Je crains donc que tous ces éléments pris ensemble – large champ d’application, pouvoirs administratifs extrêmement étendus et indifférenciés touchant à des droits de l’homme fondamentaux, affaiblissement du contrôle juridictionnel interne – n’aboutissent à une situation dans laquelle les fondements même de l’état de droit soient mis en péril, provoquant un afflux de nouvelles affaires portées devant la Cour en provenance de Turquie. Il faut également s’attendre à des violations d’autres normes fondamentales du Conseil de l’Europe, et en particulier de la Charte sociale européenne.

Ce n’est pas la première fois, depuis que j’ai pris mes fonctions, que j’ai à me pencher sur une dérogation à la Convention.

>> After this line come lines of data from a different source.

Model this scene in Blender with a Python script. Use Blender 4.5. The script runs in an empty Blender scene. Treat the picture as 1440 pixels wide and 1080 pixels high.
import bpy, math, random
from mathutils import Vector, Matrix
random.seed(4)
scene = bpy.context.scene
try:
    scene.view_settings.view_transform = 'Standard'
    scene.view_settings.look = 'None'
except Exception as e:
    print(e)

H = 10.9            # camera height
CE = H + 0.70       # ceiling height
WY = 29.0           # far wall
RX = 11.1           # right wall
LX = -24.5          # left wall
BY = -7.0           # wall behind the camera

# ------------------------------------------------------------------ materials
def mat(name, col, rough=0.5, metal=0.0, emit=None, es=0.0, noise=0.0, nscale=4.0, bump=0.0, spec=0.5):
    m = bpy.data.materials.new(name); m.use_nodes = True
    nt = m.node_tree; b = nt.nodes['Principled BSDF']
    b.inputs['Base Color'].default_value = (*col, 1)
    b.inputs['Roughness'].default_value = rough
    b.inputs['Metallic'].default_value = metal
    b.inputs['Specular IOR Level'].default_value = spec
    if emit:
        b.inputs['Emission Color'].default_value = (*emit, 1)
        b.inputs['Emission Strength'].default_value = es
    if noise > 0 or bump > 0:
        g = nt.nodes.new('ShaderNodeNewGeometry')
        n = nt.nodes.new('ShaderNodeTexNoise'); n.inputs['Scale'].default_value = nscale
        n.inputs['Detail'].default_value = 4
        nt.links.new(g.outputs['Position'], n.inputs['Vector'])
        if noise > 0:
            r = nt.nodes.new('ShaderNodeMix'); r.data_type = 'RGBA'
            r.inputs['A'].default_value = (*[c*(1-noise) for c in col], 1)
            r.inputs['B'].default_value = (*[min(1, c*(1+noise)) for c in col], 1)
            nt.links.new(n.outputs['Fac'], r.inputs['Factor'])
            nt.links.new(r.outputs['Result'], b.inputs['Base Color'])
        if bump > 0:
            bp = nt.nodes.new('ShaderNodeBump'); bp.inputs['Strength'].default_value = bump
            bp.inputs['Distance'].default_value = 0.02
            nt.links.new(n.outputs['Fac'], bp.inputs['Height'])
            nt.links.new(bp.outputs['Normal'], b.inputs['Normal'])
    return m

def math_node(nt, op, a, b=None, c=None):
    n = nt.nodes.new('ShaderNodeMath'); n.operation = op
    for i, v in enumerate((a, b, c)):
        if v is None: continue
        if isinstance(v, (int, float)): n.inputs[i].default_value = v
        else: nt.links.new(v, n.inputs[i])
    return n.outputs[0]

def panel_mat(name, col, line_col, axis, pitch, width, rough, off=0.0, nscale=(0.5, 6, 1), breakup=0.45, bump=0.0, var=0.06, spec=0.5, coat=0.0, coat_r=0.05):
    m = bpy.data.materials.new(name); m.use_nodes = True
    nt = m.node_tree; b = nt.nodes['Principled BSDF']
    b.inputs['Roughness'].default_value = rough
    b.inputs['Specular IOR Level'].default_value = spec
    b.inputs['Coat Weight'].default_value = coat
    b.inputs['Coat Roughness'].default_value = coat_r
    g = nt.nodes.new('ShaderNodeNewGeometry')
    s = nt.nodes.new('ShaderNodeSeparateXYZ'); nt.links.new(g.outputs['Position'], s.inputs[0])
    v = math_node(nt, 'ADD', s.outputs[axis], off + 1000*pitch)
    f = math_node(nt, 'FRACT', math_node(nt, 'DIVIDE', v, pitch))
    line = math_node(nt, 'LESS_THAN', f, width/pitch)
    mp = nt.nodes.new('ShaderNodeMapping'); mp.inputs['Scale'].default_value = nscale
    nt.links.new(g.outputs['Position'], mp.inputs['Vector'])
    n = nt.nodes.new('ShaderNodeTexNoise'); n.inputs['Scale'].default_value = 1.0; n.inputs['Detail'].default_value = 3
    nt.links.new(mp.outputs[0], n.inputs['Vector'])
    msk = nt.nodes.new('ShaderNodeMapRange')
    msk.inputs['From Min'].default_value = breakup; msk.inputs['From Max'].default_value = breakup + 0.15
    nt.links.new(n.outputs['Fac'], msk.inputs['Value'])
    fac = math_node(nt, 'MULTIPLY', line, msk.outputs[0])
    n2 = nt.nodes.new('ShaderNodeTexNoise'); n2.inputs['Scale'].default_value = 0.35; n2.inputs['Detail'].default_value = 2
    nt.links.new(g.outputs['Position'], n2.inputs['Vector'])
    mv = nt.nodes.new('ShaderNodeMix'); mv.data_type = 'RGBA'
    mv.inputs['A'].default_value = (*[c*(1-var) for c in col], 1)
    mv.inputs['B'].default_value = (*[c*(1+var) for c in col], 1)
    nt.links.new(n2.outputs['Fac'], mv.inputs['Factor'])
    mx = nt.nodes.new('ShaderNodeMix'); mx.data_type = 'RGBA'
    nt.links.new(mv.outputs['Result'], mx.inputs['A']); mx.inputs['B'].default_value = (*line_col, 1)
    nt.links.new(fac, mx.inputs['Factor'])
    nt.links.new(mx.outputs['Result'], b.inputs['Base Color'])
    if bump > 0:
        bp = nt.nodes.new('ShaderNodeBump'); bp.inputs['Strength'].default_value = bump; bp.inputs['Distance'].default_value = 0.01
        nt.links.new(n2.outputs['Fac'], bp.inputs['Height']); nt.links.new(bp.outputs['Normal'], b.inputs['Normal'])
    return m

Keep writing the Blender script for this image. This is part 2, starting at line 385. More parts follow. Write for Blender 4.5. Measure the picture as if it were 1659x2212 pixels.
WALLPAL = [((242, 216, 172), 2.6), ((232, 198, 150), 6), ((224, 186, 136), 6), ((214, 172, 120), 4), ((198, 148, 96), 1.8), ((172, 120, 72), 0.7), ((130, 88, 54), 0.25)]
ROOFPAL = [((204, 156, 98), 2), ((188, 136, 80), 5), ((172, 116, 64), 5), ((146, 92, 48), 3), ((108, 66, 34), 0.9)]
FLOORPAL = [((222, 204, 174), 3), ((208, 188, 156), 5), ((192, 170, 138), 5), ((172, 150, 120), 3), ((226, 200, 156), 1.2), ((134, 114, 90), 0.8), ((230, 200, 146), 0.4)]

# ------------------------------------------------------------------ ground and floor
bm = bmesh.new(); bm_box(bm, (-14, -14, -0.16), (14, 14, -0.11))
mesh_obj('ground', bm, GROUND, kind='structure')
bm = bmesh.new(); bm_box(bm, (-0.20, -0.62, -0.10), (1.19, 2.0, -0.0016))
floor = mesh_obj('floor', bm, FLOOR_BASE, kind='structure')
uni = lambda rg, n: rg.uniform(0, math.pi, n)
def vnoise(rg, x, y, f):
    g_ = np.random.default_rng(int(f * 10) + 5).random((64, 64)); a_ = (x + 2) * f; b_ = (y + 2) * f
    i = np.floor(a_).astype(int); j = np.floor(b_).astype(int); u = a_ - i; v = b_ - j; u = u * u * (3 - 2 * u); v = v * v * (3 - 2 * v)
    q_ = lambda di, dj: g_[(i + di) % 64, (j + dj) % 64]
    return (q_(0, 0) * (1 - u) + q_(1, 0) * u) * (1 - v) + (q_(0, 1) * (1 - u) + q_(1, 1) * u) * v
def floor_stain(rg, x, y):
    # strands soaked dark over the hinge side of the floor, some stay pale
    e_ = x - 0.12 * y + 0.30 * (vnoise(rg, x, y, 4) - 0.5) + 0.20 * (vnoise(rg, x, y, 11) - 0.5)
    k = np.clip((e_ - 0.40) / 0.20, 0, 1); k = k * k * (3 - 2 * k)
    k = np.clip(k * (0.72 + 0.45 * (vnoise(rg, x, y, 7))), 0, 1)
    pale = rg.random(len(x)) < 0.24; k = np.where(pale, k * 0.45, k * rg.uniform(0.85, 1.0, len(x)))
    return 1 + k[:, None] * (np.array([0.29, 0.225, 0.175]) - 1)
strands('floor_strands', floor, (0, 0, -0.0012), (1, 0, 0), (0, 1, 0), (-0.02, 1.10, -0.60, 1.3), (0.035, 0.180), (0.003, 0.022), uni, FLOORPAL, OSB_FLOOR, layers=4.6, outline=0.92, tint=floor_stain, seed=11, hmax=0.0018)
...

Il est donc de mon devoir, dans l’esprit d’impartialité inhérent à mon mandat, de faire preuve de cohérence dans mes critiques. Ainsi, j’ai sévèrement critiqué, dès le début, l’application faite par la France de l’état d’urgence, sous l’angle de la nécessité, de la proportionnalité et de l’opportunité (https://www.coe.int/en/web/commissioner/-/luttons-contre-le-terrorisme-dans-le-respect-du-droit). Si beaucoup de mes préoccupations concernant la France restent valides, je note néanmoins que, dans ce pays, des garde-fous ont été rapidement mis en place par la justice, par les deux chambres du parlement, ainsi que par la Commission nationale consultative des droits de l’homme et le Défenseur des droits, qui assurent un suivi étroit et effectif de l’exercice des pouvoirs administratifs, se livrent à des critiques vigoureuses et formulent des recommandations d’améliorations. Je note également que les mesures décidées par le gouvernement français ont une ampleur bien moindre que celles prévues dans le décret susmentionné. Je crois que la Turquie devra elle aussi mettre en place des mécanismes pour apporter des garanties contre les abus et préserver la séparation des pouvoirs et l’état de droit.

J’invite instamment les autorités turques à prendre en considération ces graves préoccupations, que j’ai exposées dans un esprit de dialogue constructif en vue d’éviter des violations des droits de l’homme au cours de la période très difficile que connaît actuellement la Turquie.